Católica assumida e uma mulher de fé, há muito que se mostra confiante no trabalho das novas gerações.

E 2023 foi, confessa, ano para guardar na memória. “A melhor prova de que os jovens, quando são cativados e envolvidos, estão lá, foi a Jornada Mundial da Juventude. Alguns dos jovens que lá estiveram até nem vão à Igreja com muita frequência, mas disseram um sim. Um sim muito presente. Não apenas os jovens que participaram nas Jornadas, mas também os que estiveram na preparação”, justifica.
Fátima Eusébio entende que “é importante envolver os jovens e mostrar-lhes que estas tradições lhes dizem respeito e que contamos com a participação deles”. “Claro que, hoje em dia, são solicitados para muitas coisas. Como também nós adultos o somos. Corremos o risco de nos dispersarmos e de não vivermos algumas coisas como gostaríamos. Foi bom ver a presença dos jovens. Perceber que tinham optado por fazer aqueles quadros connosco e ver que ficaram felizes com o resultado final”, esclarece.

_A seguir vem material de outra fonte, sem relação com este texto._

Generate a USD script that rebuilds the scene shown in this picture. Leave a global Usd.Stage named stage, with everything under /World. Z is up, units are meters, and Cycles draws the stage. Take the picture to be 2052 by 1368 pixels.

O silêncio vai imperar este sábado no claustro da Sé de Viseu
Em jeito de convite, a diretora do Departamento dos Bens Culturais da Diocese, frisa que a noite deste sábado “vai convidar ao silêncio e à reflexão”. “Sejam pessoas católicas, ou não, é um momento que viverá de uma luz que durante esta noite vai emergindo”, vinca. Silêncio que, entende Fátima Eusébio, nem sempre é encontrado nos dias que correm. “Muitas vezes não nos permitimos ao silêncio. Parece já não termos tempo para libertar a nossa mente. Esquecemo-nos de estarmos connosco mesmos. E a Quaresma convida-nos muito a refletir sobre a nossa vivência e como nós podemos ultrapassar o que é menos bom e tornarmo-nos pessoas melhores. A acolher e a amar os outros. É uma linguagem universal”, explica.

A próxima semana, conhecida na Igreja Católica, por “semana santa” ou “semana maior” vai terminar no domingo de Páscoa, 31 de março. “Essa data faz-me sentir saudades. Lembro os tempos de criança, na aldeia dos meus pais. A visita pascal era uma festa. Era a alegria. Páscoa também é família. É o receber. Quando estamos com amor, estamos com Cristo. É a verdadeira expressão do amor”, esclarece. E sobre tradições das quais não prescinde, Fátima Eusébio é perentória: o bolo de azeite. “A minha avó amassava nas masseiras de madeira. A minha mãe mantém prática de fazer. Gosto imenso de um bolo de azeite, sem ser doce. E de umas boas cavacas”, detalha.